La storia è ambientata nella città di Reykyavìk, dove la polizia si trova improvvisamente alle prese con un considerevole numero di omicidi. La città è sconvolta e la polizia comprende che non si tratta di omicidi isolati, ma che sia probabile la presenza di un fil rouge che le unisce. La detective Kata (interpretata da Nína Dögg Filippusdóttir) dovrà cercare di risolvere questo caso intricato e molto seguito dalla stampa e dall’opinione pubblica; inoltre a supporto delle indagini verrà chiamato direttamente da Oslo il commissario Arnar (Björn Thors). Al tutto si aggiungono le problematiche interne all’organo di polizia che porteranno alla complicazione delle indagini. I due detective, completamente diversi caratterialmente e delineati da situazioni familiari non semplici, iniziano a lavorare al caso quando emerge un fattore comune che li porterà a concentrare i loro sforzi su Valhalla, un orfanotrofio dove più di 30 anni fa si sono verificati crimini terribili.

Ormai è un dato di fatto che tra il crime e le regioni scandinave si sia creato un legame a doppio filo. Sono ormai molte e consolidate le opere televisive, cinematografiche e letterarie (Stieg Larsson e Camilla Läckberg solo per citare i più conosciuti) che hanno avuto come centro dell’indagine i territori dell’Europa del nord e che hanno contribuito a creare un immaginario noir controcorrente rispetto ai crime dei paesi di forte tradizione poliziesca.

La serie è caratterizzata da una ambientazione asettica, fredda, ma profondamente realistica, che diventa un elemento importante, in grado di fare la differenza e in grado di esaltare le concitate indagini, l’austerità dei personaggi e infine ponendo in netto contrasto il rosso del sangue con il bianco della neve.

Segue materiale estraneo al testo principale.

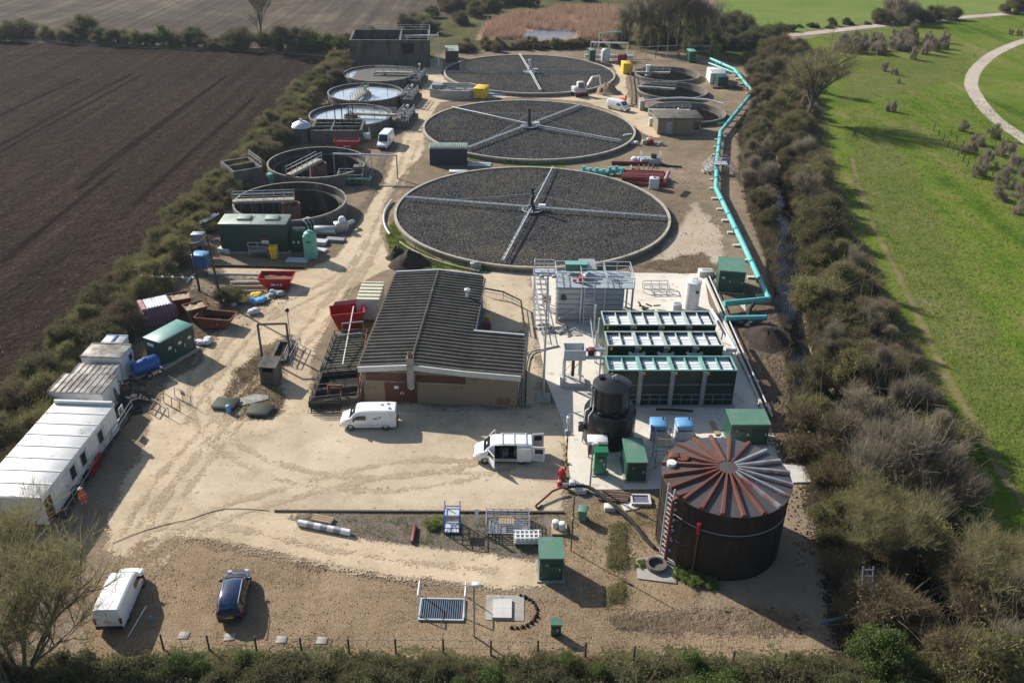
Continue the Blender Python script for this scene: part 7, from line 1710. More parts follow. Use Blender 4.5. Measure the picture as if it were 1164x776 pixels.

Kata e Arnar sono due personaggi che si apprezzano con lo svolgersi della vicenda. Inizialmente risultano agli occhi dello spettatore come freddi e distaccati, come se fossero in sintonia con l’ambiente ghiacciato circostante.Ddalla seconda metà della stagione però riescono a mostrare la loro verità e le ferite che si portano dietro: Kata è una madre, una poliziotta e una stacanovista, che però avrà dei momenti di sconforto quando ha il sospetto che il figlio adolescente possa aver commesso un crimine orribile ai danni di una ragazza; mentre Arnar risulta essere molto empatico e comprensivo della sofferenza degli orfani di Valhalla, essendo stato poco amato durante l’infanzia.

Nel complesso I delitti di Valhalla risulta una serie ben scritta, anche se inizialmente lo spettatore fa fatica a entrare a pieno ritmo nel racconto. La serie muove i primi passi in modo tradizionale, anche se con lo svolgersi della vicenda si palesano dei colpi di scena e delle svolte narrative che porteranno lo spettatore ad essere risucchiato in questo universo angosciante e tremendo, mostrando una realtà oscura, spaventosa e problematica.